Computer hardware basically corresponds to the physical parts of the computer that one can physically touch. Hardware components of a typical computer are briefly introduced below:

  • Case: Computer case contains several components such as mainboard, central processing unit (CPU, or simply processor), system memory, hard disk drive and power supply unit.
  • Mainboard: It is located inside the computer case. Mainboard has communication channels and several interfaces to enable communication among internal and external components such as CPU, memory and input/output (I/O) units.
  • Central Processing Unit: It is located on the mainboard. CPU executes and controls all the processes within the computer.
  • System Memory: It is the component where data is temporarily stored while processed by CPU.
  • Hard Disk Drive: It is the component where data is permanently stored after processed by CPU, until changed or deleted.
  • Optical Disk Drive: It is used to read/write from/to optical discs such as CD, DVD, BlueRay, etc.
  • Power Supply: It is located inside the case. It simply provides power to the components of the computer at desired levels.
  • Monitor: The data/information processed by computer is directed to the monitor so that we can see it.
  • Mouse: It is one of the fundamental input units to achieve certain tasks such as controlling the cursor, etc.
  • Printer: It is another output unit. Data/ information can be physically printed on papers via printer.
  • Keyboard: Just like mouse, it is one of the fundamental input units to achieve certain tasks such entering commands, writing text, etc.

Modern computers are generally based on the architecture developed by Von Neumann in 1945. In this architecture, there are three major items, namely CPU (or, simply processor), memory unit, and I/O unit. These items are interconnected through 3 communication channels known as data, address, and control buses. CPU can be simply defined as the unit where data/information processing is carried out. Its purpose is to decode instructions received from memory and perform arithmetic, logic, and control operations with the data availablein memory and/or I/O interface units. Memory is the unit where the data/information is stored. Memory units are mainly divided into two categories: volatile and nonvolatile. A volatile memory keeps the data inside as long as power is on. When power is off, the data inside the volatile memory is lost. On the other hand, a nonvolatile memory keeps the data inside even if the power is turned off. I/O unit essentially involves all input/output the computer could possibly do. The input and output subsystem of a computer provides an efficient mode of communication between CPU and internal/external environment. The data bus is used to transfer data from CPU to memory or I/O unit, or vice versa. The address bus is used to transfer the address of the data to read/write from/to memory or I/O. The control bus is responsible to transfer necessary control signals for particular operations.

Computer Software

Software can be simply defined as the set of instructions for a computer to realize specific operations. Both hardware and software are required for a computer to operate. While hardware cannot be easily updated/upgraded, software can be flexibly and easily changed/updated. Software is developed using various software development models and programming languages based on user requirements. The steps to follow when developing software are determined in the software development life cycle (SDLC). Briefly, SDLC indicates all the stages that the software spends throughout the production and use process. These stages are in the form of a loop because the requirements at these stages are constantly changing. When there is any change at any stage, backward or forward processing can be performed. SDLC for software development can be listed as follows:

  • Planning: In this stage, preliminary investigations and feasibility studies for identifying problems, opportunities and objectives are carried out and the project plan is established.
  • Analysis: In this stage, the user requirements are determined and system needs are analyzed.
  • Design: In this stage, the solution system is defined based on the requirements and analysis decision.
  • Development (Coding): It is the stage where coding and program development are realized.
  • Implementation/Testing: It is the transition stage. Testing and implementation is carried out at this stage.
  • Evaluation/Maintenance: In this stage, the main goal is to keep the system healthy. This stage includes error handling after delivery and new additions to the user requests.

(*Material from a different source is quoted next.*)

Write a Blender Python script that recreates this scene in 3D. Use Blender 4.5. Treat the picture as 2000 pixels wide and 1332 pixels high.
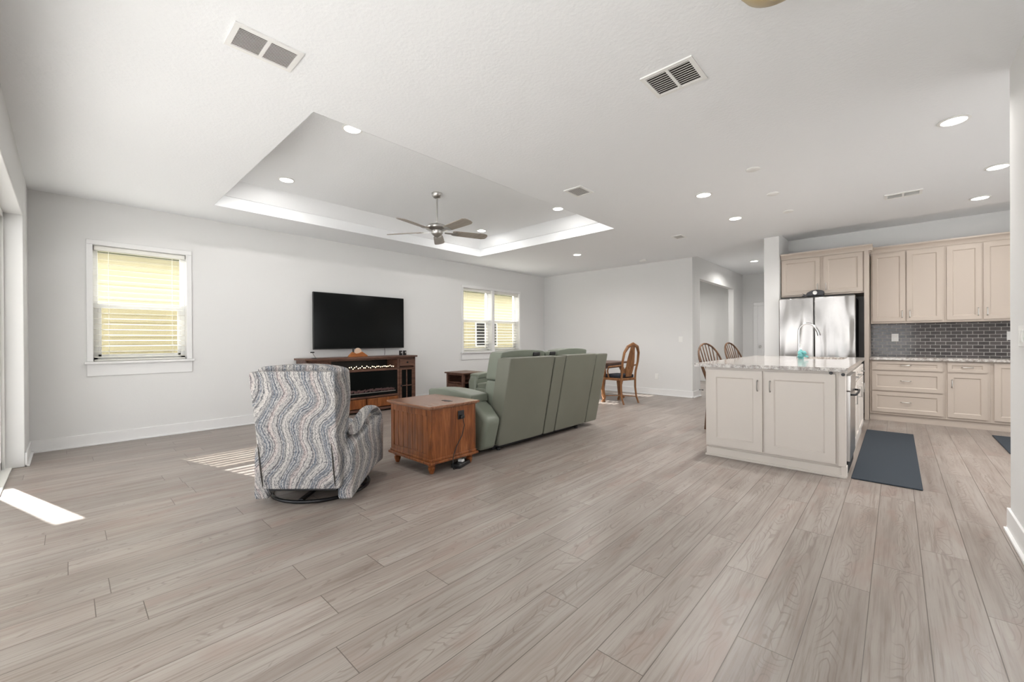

Computer software can be divided into two main categories: system software and application software.

System Software: System software maintains the relationship between hardware and application software. It controls the operations of computer hardware. Utility software, device driver, firmware and operating system are fundamental examples to system software. Operating system is a system software that enables the user to use computer hardware. It acts as an interface between the user and the resources that the computer has. The characteristics of the operating system determine the general behavior of the hardware. The operating system bridges between the hardware and the application software that execute with the user’s request. It is directly responsible for the operation of the computer system. Objectives of the operating system are to execute user programs and make solving user problems easier, to make the computer system convenient to use, to use the computer hardware in an efficient manner. The main tasks of an operating system can be summarized as follows:

  • Process management: Operating system is responsible for CPU scheduling for processes and threads, process synchronization and communication, creating and deleting user and system processes.
  • Memory management: Operating system is responsible for allocation and deallocation of memory, following which part of the memory are used and who uses the memory.
  • Storage management: Operating system is responsible file management, creating, deleting, and manipulating files and directories, mapping files onto secondary storage, disk scheduling and storage allocation, controlling the I/O devices through the device drivers.
  • Protection and security: Operating system is responsible for controlling the access of processes or users to the resources defined by a computer system, providing system protection by preventing external and internal attacks (it is optional for operating systems).

Application Software: Application software is a program developed specifically for end users. They are dependent on the operating system, that is, an operating system installed on the computer must be available for an application program to execute. There are application software that can run on different operating systems while there are some others that can run only on a specific operating system. Application software can be classified into two categories, general and special purpose software. General-purpose software are developed to allow people to do their jobs effectively, quickly and efficiently. Special purpose software are mainly used for analysis, decision making, planning, programming, coordination, and organization purposes.